Nakit akışını iyi yönetemeyen şirketler, darboğaza girebilir, hatta batabilir
İşletmelerde nakit akışı yönetiminin önemine işaret eden Mehlika Hediye Yıldırım, şunları kaydetti: “Şirketler, karsızlıktan değil, ama nakit akışlarını iyi yönetemediği için çok büyük darboğaza girebilir ve hatta batabilirler maalesef. Hele de, yüksek faiz ve parasal sıkılaşmanın olduğu bu gibi dönemlerde anlık, saatlik, günlük olarak gelen, giden bedellerin gözden geçirilmesi, sabit gelir-gider kalemlerinin tek tek irdelenmesi ve nakit akışın dinamik yönetimi önemlidir. Kısaca, Nakit akışı, günümüzdeki gibi çalkantılı ortamlarda yeri geldiğinde anlık takip edilmesi gereken bir olgudur. Doğru sipariş ile başlayan yolculukta; doğru üretimi sağlamak için doğru stok yönetimi ve akabinde doğru teslimat sonrası, tahsilatın en kısa sürede yapılabilmesi, şirketin eşzamanlı olarak piyasa borçlarından faydalanması, likit kalınabilmesi ve işletme sermayesi finansmanına en az ihtiyaç duyulması bakımından için çok önemlidir. Bununla birlikte, dolarize olmuş bu piyasanın dinamiklerini iyi okumak, enerji ve hammadde giderlerinin bu kadar dolarize olduğu bur ortamda yüksek cari açık etkisini bertaraf etmek için de ihracata ağırlık vermek ve hatta yurtiçi satışların, doğal hedging yapabilmek adına, döviz ve dövize endeksli olması, bir diğer dikkat edilmesi gereken konudur. Burada dikkat edilmesi gereken ana hususlardan biri de, yerine koyma maliyetlerinin yüksekliğidir. Kurdaki artışın maliyete olan geçişkenliği yadsınamayacağı için döviz yönetimi en az nakit akış yönetimi kadar dikkat edilmesi gereken bir diğer noktadır. Bu noktada, yüksek enflasyon ortamı, özellikle son dönemde döviz bazlı mali tablolar üzerinden takip etme gerekliliğini de getirmiş olup, enflasyon muhasebesi bilançolarda yerleşene kadar bu şekilde takip edilmesi reel anlamda getiriyi algılamak için elzemdir.” diye konuştu.

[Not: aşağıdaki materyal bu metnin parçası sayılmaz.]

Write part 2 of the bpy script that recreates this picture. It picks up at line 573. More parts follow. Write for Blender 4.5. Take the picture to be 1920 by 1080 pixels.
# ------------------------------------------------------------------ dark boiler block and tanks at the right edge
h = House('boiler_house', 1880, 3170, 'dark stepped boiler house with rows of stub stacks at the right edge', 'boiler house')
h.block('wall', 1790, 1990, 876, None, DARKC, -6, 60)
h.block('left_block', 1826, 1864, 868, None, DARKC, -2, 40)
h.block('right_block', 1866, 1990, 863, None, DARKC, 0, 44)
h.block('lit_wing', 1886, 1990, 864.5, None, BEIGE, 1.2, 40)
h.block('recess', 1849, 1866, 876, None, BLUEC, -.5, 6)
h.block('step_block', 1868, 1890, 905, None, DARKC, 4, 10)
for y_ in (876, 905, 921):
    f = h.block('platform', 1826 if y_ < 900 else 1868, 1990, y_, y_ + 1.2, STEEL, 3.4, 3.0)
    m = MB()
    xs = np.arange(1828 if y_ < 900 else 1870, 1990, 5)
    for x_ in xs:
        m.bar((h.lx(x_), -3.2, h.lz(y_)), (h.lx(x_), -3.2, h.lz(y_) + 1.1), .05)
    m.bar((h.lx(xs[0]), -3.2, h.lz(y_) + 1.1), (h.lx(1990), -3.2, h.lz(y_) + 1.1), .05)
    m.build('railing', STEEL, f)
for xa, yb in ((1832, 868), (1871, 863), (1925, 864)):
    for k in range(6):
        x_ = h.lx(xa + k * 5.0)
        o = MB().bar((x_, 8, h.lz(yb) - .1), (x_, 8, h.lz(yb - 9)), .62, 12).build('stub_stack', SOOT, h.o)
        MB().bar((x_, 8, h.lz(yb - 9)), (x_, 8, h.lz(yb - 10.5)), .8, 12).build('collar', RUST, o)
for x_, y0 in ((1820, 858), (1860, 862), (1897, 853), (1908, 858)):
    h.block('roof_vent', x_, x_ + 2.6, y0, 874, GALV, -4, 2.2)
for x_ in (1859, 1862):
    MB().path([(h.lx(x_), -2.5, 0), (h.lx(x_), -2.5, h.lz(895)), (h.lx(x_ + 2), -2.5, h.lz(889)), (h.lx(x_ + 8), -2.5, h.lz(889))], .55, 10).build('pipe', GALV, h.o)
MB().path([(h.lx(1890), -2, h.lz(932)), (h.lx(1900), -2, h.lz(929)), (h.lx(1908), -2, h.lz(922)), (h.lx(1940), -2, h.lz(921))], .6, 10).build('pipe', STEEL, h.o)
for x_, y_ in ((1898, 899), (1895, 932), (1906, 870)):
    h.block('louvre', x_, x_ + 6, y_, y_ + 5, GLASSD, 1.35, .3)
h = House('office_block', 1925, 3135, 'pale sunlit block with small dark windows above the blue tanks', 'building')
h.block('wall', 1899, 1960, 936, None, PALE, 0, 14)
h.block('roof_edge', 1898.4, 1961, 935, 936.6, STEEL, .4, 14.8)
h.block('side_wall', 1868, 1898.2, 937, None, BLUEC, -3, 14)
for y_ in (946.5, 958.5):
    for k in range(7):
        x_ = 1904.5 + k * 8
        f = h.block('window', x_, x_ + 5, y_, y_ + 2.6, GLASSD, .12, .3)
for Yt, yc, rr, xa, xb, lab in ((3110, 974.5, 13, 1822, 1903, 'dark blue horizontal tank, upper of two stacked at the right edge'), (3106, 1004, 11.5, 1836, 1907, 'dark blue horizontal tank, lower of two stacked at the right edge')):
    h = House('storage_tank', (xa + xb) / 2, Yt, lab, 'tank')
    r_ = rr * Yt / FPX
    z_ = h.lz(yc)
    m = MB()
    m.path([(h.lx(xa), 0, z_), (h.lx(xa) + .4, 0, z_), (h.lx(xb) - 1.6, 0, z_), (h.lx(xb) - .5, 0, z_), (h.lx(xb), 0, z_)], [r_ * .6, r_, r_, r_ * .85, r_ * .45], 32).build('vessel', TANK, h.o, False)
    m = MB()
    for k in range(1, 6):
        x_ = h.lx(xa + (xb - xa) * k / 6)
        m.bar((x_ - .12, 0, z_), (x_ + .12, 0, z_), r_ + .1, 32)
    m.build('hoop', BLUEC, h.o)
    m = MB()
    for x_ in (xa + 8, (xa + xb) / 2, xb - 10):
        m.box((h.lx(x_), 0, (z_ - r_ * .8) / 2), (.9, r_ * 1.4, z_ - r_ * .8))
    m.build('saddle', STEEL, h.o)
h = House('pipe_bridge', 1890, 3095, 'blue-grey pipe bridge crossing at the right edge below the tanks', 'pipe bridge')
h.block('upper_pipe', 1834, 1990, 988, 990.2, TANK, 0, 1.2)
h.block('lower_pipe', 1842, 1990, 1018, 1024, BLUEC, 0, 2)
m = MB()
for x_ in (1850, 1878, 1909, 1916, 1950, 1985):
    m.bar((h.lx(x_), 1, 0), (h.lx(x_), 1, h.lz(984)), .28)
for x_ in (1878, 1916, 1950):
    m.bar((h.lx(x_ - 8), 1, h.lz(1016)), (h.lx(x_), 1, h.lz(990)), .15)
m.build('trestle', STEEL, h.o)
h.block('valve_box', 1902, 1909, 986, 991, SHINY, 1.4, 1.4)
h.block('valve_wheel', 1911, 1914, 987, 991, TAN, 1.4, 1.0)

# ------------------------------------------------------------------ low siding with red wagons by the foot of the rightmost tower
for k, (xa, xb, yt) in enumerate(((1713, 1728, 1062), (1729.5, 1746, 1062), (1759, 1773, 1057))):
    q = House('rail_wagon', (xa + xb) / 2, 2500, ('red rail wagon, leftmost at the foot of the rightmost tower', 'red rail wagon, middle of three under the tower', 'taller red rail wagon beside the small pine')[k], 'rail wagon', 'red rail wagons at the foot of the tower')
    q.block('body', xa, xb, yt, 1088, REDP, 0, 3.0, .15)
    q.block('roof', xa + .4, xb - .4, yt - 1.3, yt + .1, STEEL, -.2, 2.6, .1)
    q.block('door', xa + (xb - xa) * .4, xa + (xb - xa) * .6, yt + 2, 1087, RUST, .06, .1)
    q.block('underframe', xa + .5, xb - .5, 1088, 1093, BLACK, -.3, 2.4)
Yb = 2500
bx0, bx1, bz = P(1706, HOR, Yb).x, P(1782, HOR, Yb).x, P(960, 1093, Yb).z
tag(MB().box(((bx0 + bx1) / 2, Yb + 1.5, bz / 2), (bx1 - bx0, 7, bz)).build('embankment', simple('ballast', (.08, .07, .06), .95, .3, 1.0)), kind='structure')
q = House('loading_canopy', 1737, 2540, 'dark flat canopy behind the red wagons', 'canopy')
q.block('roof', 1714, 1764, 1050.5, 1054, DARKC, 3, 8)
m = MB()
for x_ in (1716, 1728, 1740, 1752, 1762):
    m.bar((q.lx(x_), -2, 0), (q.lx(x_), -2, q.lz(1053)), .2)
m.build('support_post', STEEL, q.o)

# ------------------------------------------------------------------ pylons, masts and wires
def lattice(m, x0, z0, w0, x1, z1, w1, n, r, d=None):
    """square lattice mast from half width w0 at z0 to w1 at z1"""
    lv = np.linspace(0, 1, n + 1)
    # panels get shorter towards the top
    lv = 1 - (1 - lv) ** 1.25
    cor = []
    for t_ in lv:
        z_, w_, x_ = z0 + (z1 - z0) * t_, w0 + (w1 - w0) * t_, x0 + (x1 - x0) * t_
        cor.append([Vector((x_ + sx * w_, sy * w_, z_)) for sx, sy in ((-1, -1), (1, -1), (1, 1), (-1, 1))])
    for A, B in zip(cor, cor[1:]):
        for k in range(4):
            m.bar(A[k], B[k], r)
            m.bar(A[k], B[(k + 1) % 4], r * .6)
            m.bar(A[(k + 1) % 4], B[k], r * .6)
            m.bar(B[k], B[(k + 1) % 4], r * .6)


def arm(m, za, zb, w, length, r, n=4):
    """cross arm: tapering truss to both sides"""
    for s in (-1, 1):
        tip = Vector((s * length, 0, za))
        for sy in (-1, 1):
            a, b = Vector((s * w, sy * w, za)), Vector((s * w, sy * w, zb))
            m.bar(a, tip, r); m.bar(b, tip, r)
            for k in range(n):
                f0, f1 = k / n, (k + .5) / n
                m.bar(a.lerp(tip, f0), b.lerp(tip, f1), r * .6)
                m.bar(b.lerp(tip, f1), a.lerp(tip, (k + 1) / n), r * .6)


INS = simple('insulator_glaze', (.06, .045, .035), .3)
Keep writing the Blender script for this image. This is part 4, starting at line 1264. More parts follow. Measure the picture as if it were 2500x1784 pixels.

Ön ödemeli ve kısa sürede nakde dönüşen satışlar önem kazandı
Nakit akışının etkin yönetimine ilişkin önemli tavsiyelerde bulunan Mehlika Hediye Yıldırım, konuşmasına şöyle devam etti:
“İşletme sermayesi sağlamak ve dolayısıyla nakit akışın etkin yönetimi için, ön ödemeli ve kısa sürede nakde dönüşen satışların beraberinde, en uygun vade ve koşullarda tedarikçiden yapılan alımlar ve bu mamül ve malzemelerin en kısa sürede üretime dönüşerek, etkin satışın optimal döngüde tamamlanması, ana denklemi oluşturmaktadır. Günümüzdeki gibi yüksek faiz ortamında maliyetlerimizi düşürüp, en optimal fiyatla satışlarımızın devamlılığını sağlayabilmek adına, sektörümüz baz alındığında alacak tahsil süresinde ana hedefimiz vadelerimizi min bir ay daha kısaltmak yönünde olmalıdır. Doğru finansal yapı ile gelen doğru sipariş, bu siparişin getirdiği en yüksek karlı ve kısa vadeli tahsilat ve en uygun maliyeti beraberinde getiren en uzun vadeli tedarik, kendi içsel verim oranlarına göre değerlendirilen ve karar verilen projeler işletme sermayesi yönetimi için idealdir. Bununla birlikte döviz dengesi yönetimini sağlamak ve burada kazançlı çıkabilmek adına ihracat payını ve katma değerli ürün gamını arttırmak bir diğer etkendir. Günümüzde pek çok gider ve tedarik kalemi maalesef dövize endekslidir. Bu noktada, ihracat tutarımızı arttırmak ve en büyük dolaylı döviz çıktısına neden olan gider kalemi olan enerjide verimliliği sağlamak için yatırım kaynakları bulmak ve yenilenebilir enerji ile giderlerimizden kurtulmak da akla gelebilecek planlar arasında yer alabilir. Buna ek olarak teşvik ve hibe gibi ücretsiz finansman kaynaklarından bu yüksek faiz ortamında yararlanmak da bir diğer kaynakları optimize etme yönetimi olarak değerlendirilmelidir.” şeklinde konuştu.